Flying down low is a little like running in the water. You can go to a higher indicated airspeed, but you're fighting thick air. The speed of sound is higher in that thick air. Climb a little, and your indicated airspeed remains the same, but you're really going much faster; true airspeed increases. Somewhat like if the water could magically be thinned to a lesser consistency. As the air thins, the speed of sound decreases; sound doesn't move as fast or as far through the air. Put a block of wood near your ear and tap the other side with a spoon; you hear the sound just fine. Put a pillow by your ear and tap the other side, and you don't hear much at all; the sound doesn't travel through the less dense pillow very well, nor does it travel through less dense air very well. We use the speed of sound as a handy reference number for our mach effects because mach effects are somewhat tied to the same air properties that affect the way sound moves through the atmosphere: density.
For your indicated airspeed, remember that the source for that instrumentation are small tubes, pitot tubes, that sample the air pressure rammed into them as the airplane moves forward through the atmosphere. The faster the airplane goes, the more pressure rammed into the pickup, or pitot tubes, and consequently the higher the indicated airspeed. Imagine if the air were twice as thin (which it is at roughly 18,000')...you'd have to fly much faster to produce the same pressure in the tubes. Which is why to get the same indicated airspeed at high altitudes, the true airspeed is much faster. You're flying faster and faster, but still indicating the same speed. Finally you fly high enough and the air is thin enough that you simply can't pack enough air into those tubes to produce the same indicated airspeeds. You're going fast, but the air is just too thin to register as well.

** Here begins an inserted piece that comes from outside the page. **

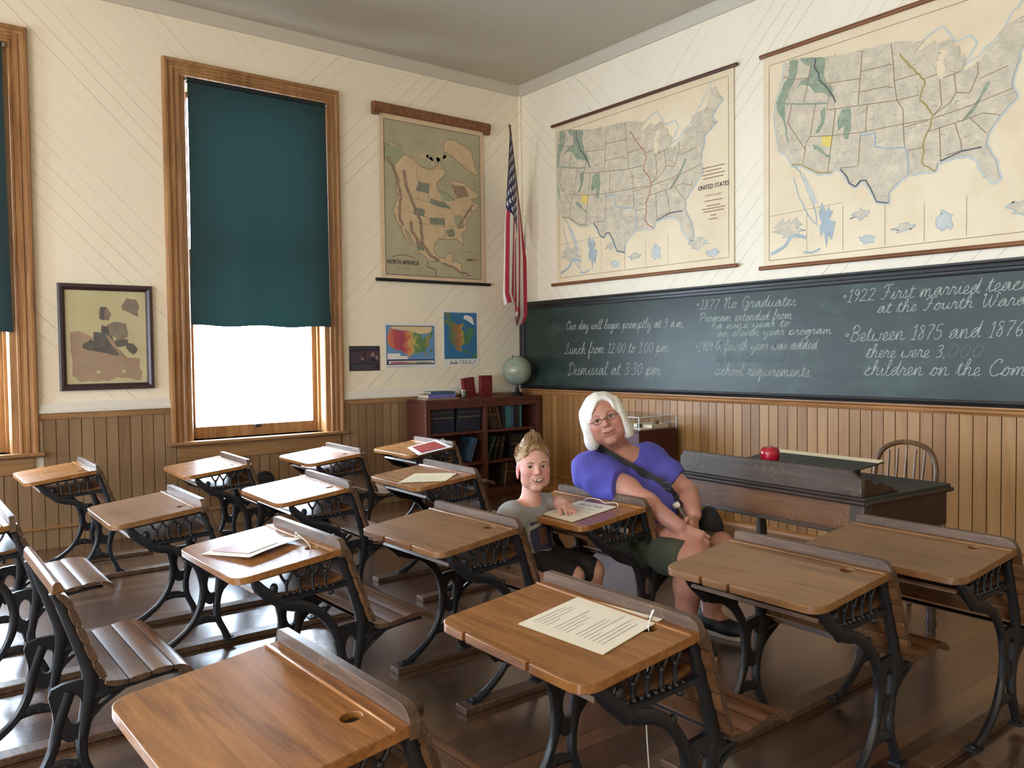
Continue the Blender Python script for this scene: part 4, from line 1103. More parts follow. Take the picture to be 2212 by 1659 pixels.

At this point, because the air is thin, it reacts a little differently to the wing. It's easier to compress or pack together in some areas, such as in front of the wing or nose, and there it forms "shock waves." These shock waves in turn affect the airflow about the wing and the way lift is develop, as well as control features of the airplane. These are mach effects, and the designers of the airplane have determined exactly how far one can go before running into adverse effects. This is the purpose of the barber pole; to keep you away from those effects. It's for this reason that you're mach limited at altitude, rather than airspeed limited.
Indicated airspeed is still valueable, even though we don't use it as our go-fast reference. That is, even though we're watching our mach number for our fast limit, we still closely watch the indicated airspeed for our lower "buffet boundary," or stall. We may be able to get away with a stall at 100 knots at low altitude where the air is thicker and we can make the same lift with a smaller angle between the wing and the wind (angle of attack)...but at altitude, we have to fly faster and perhaps use a larger angle to do the same thing...our stall speed goes up. We may have a stall speed of 160 or 170 knots now. Suppose we're limited to 210 knots due to mach at cruise, and our stall is 170 knots. This means we have a 40 knot window, between 170 and 210 indicated, in which we can operate. The higher we go, the smaller this window gets. Eventually it can get very small if the airplane has enough power to get up that high. That little window is sometimes referred to as "coffin corner," or the place where slowing down any more will cause a low speed stall, and speeding up any more encounters mach effects.
That may be a little more than you wanted, but it's also why as you climb higher and higher the airplane appears to be restricted to slower and slower speeds, and why if you look at an indication of your groundspeed (how fast you're really moving, in relation to the earth) in a no-wind situation...you're really going faster and fast. Clear as mud?